Headline

Pengacara Tannos menggunakan segala cara demi menolak ekstradisi ke Indonesia.

Fokus

Sekitar 10,8 juta ton atau hampir 20% dari total sampah nasional merupakan plastik.

Pengamat Nilai Fadli Zon Main Solo di Penulisan Buku Sejarah

Cahya Mulyana
26/6/2025 11:41
Pengamat Nilai Fadli Zon Main Solo di Penulisan Buku Sejarah
Ilustrasi.(MI)

DIREKTUR Eksekutif Skala Data Indonesia, Arif Nurul Imam, menilai boleh jadi  Menteri Kebudayaan Fadli Zon yang memiliki inisiatif dalam proyek penulisan sejarah yang akhirnya mengganggu stabilitas politik dalam negeri. Hal ini disampaikan Arif membaca pernyataan Wakil Ketua DPR RI Sufmi Dasco Ahmad yang menyampaikan proyek penulisan buku sejarah Fadli Zon agar tidak dikaitkan dengan perintah penguasa.

Arif menyampaikan inisiatif penulisan ulang sejarah nasional yang dipimpin Menteri Fadli Zon sebagai langkah yang tergolong blunder politik. Ia menyebut proyek ini menimbulkan resistensi publik karena minim pelibatan pakar dan tidak melalui koordinasi matang dengan Presiden Prabowo Subianto.

“Bisa jadi ini inisiatif Fadli Zon. Harusnya karena ini kebijakan strategis, semestinya tetap dilaporkan dan dikonsultasikan secara utuh kepada Presiden,” kata Arif saat diwawancarai, Rabu (26/6).

Garis Besar?

Menurut Arif, kendati Presiden Prabowo mungkin sudah mendapat laporan garis besar, isi atau substansi sejarah yang akan ditulis ulang belum tentu dipahami secara penuh.

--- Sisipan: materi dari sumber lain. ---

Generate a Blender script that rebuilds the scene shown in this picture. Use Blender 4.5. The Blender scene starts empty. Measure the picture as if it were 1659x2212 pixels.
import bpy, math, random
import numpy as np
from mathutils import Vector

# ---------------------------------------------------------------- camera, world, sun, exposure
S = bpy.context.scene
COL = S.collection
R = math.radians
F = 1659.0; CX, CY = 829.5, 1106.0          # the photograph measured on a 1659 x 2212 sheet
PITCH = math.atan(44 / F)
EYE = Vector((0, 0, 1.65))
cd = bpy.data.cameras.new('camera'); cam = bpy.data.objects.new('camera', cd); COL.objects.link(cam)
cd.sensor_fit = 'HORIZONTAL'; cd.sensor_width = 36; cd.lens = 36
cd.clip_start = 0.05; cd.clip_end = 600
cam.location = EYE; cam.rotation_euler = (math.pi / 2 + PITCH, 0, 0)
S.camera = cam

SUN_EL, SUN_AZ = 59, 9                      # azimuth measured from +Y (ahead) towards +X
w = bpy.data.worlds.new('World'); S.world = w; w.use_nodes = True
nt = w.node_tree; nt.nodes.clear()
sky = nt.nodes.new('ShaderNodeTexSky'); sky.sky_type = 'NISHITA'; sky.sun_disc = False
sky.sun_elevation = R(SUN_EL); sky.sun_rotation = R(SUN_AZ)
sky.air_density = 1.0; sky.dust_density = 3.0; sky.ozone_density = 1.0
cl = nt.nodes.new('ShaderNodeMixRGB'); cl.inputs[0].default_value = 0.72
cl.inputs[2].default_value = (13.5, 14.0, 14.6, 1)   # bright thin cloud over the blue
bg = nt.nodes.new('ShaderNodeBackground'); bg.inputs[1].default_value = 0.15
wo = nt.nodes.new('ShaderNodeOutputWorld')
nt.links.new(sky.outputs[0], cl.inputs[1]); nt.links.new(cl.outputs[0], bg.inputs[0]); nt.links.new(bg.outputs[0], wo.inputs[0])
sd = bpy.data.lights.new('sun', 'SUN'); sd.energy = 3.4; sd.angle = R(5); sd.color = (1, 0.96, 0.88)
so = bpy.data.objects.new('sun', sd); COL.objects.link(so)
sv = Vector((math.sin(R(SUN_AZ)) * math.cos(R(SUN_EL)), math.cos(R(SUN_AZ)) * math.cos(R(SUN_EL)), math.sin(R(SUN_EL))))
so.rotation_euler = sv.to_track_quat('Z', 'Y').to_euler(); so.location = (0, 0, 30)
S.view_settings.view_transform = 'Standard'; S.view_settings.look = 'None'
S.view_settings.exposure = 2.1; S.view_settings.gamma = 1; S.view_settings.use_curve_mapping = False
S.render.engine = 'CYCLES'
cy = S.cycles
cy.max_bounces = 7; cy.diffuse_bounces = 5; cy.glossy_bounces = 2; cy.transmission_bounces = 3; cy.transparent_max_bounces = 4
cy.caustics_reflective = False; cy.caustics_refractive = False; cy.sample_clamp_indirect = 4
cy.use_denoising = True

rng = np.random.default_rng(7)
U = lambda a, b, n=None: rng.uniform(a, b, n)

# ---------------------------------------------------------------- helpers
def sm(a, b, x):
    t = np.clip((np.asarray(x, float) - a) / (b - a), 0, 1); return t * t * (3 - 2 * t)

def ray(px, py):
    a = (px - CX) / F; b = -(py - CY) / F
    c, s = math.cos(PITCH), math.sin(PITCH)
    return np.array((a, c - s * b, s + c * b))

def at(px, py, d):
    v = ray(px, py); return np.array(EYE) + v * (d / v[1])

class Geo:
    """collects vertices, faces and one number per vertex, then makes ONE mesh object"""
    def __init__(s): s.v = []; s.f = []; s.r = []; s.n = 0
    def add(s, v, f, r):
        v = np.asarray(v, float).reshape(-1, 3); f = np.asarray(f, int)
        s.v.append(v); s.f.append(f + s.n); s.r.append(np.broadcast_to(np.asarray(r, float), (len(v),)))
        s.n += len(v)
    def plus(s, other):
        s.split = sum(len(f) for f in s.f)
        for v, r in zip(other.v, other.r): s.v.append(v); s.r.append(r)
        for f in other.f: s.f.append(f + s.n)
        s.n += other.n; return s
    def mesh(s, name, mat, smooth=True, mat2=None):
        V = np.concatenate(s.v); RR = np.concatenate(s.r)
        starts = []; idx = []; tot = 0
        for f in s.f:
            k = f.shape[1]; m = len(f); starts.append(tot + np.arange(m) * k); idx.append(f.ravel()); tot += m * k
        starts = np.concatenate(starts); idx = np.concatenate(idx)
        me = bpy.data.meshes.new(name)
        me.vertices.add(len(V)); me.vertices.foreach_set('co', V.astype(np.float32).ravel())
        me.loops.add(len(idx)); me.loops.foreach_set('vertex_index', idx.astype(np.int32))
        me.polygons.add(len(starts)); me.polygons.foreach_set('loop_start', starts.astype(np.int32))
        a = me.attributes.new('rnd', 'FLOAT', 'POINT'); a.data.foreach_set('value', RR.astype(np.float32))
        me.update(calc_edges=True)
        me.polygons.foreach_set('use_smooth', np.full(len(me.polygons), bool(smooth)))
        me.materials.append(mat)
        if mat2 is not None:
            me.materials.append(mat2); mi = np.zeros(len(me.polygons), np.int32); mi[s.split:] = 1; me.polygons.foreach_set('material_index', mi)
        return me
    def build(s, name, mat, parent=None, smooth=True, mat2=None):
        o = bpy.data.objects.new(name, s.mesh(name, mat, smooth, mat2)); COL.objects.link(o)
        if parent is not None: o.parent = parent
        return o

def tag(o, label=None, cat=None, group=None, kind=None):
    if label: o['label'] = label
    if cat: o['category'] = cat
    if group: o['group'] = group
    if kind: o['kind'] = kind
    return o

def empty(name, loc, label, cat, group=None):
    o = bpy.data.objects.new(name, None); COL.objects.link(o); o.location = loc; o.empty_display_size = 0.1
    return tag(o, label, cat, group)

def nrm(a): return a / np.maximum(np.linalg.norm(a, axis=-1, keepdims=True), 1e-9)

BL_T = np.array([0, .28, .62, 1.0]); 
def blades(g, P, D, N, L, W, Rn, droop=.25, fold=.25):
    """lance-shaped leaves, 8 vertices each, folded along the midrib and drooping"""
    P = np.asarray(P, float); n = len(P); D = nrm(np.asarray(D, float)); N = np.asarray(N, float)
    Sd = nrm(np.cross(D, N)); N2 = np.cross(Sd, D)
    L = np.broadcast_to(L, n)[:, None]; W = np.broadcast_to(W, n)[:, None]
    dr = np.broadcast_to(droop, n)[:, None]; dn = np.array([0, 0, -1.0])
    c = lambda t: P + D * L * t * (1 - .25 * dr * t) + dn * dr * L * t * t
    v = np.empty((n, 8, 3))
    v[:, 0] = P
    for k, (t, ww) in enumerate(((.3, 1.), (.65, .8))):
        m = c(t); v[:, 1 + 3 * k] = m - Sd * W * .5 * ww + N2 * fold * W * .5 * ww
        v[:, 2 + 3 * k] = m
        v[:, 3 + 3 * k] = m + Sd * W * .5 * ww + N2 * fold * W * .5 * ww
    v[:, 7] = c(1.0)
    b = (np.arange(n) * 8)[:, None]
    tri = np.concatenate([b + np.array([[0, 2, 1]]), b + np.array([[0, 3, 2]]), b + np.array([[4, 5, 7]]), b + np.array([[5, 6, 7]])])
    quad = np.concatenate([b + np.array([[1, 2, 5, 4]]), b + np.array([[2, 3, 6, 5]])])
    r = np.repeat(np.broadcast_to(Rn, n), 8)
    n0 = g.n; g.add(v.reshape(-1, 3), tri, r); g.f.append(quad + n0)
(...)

Ia menilai pendekatan ini rawan memicu kontroversi dan ketegangan politik. “Ini seperti kasus kelangkaan gas waktu itu, muncul kebijakan strategis tanpa koordinasi. Sangat berisiko bila tidak dievaluasi lebih dulu,” ujarnya.

Minim Transparansi?

Arif juga menyayangkan minimnya transparansi ke publik dan parlemen. Ia menyoroti temuan bahwa sebelumnya sejumlah anggota Komisi X DPR RI bahkan tidak mengetahui adanya proyek ini.

“Adanya kabar bahwa sebelumnya Komisi X DPR RI tidak mengetahui proyek ini, tentu menjadi catatan serius soal koordinasi antarlembaga,” ujar Arif.

Kepentingan Politik?

Ia menegaskan bahwa penulisan ulang sejarah harus dilakukan secara komprehensif dan bebas dari bias kepentingan politik.  Proyek ini, menurutnya, perlu melibatkan akademisi, sejarawan, dan masyarakat sipil melalui diskusi publik terbuka.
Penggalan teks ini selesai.